Recently, I was having a discussion with a law professor who looks at matters from a historical perspective. While such law professors are not professional historians, many of them have adopted the historian’s perspective. During our discussion, one aspect of the dispute between historians and originalist law professors became crystal clear.

When historians are making claims about the original meaning, they look at the matter, naturally enough, from a historian’s perspective. There will be several possibilities.

  1. The matter was discussed and there was a dominant opinion on it.
  2. The matter was discussed and there was no dominant opinion. Instead, there was a relatively even split of opinion on the matter.
  3. The matter was not discussed at all or rarely discussed.

When confronted with these circumstances, the historian tends to view only case 1 as having an answer. The reason I think is straightforward: the historian is attempting to report the past and there is only evidence from the past of an answer as to 1.

Case 3 involves a situation where the past does not tell us anything (except that the matter was not considered). Case 2 involves a situation where the past tell us there was no clear answer. We certainly cannot report that the past has an unambiguous answer as to 2.

The originalist will view things differently. The reason is that the originalist is not looking for “what the past tells us about a matter.” The originalist is looking for the original meaning. The discussions at the time offer some evidence of the original meaning, but they do not determine the answer to the matter. Thus, the originalist might give different answers than the historian.

In case number 3, the originalist might conclude that one opinion was the original meaning and might even conclude that this is the clear original meaning. People might not have talked about it because the issue did not arise or because the answer was clear. Of course, it is also possible there was no clear original meaning, not because it was not discussed, but because the answer was simply a hard one.

In case number 2, the originalist again might conclude that one of the two contending opinions was the original meaning. Although the Framers’ generation may have been split, one of the opinions may appear stronger to us. In fact, the originalist might even conclude that one of the contending opinions was the clear original meaning. This is, of course, not the result we would expect, because the Framers’ generation was split on the issue. But sometimes this evidence can be outweighed by other considerations. For example, a political party might have adopted a position on an issue because it furthered their political interests, even though the Constitution did not really support their argument. In this situation, the original meaning might clearly support a result rejected by one of the political parties.

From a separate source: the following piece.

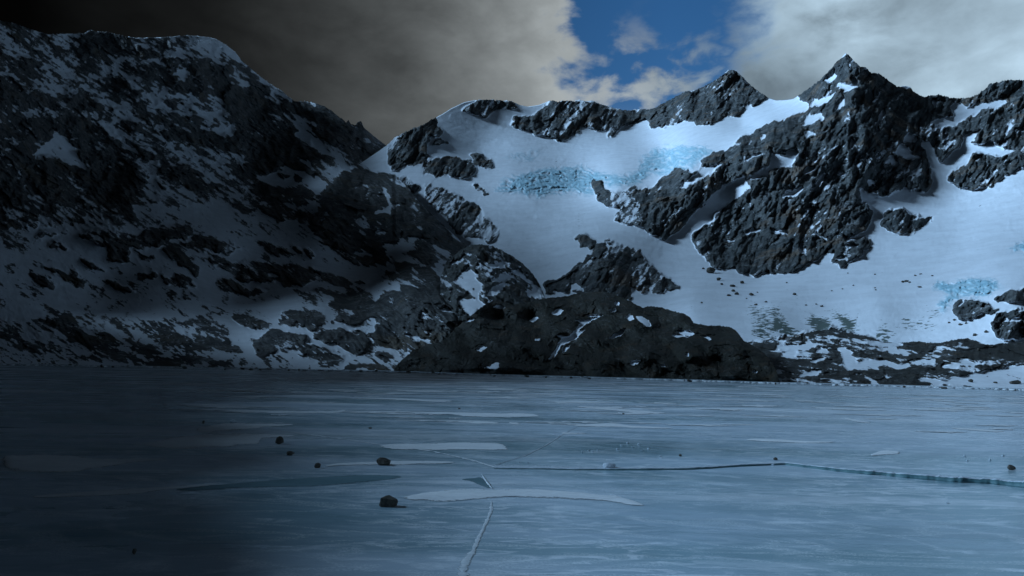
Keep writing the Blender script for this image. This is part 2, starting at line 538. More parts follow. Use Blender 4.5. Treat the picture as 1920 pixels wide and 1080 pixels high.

What about case number 1? In this case, I admit I would be reluctant to conclude that the original meaning (or the clear original meaning) went against the consensus at the time. But, of course, it might be possible in an extraordinary situation.

In the end, there is a difference between “what the past is telling us” as understood by the historian and “what the original meaning is” as understood by originalists. It is important to keep this distinction in mind when reviewing debates between historians and originalists. Originalists are happy to consider what historians say about matters, but we should remember that often historians have a different objective than originalists do.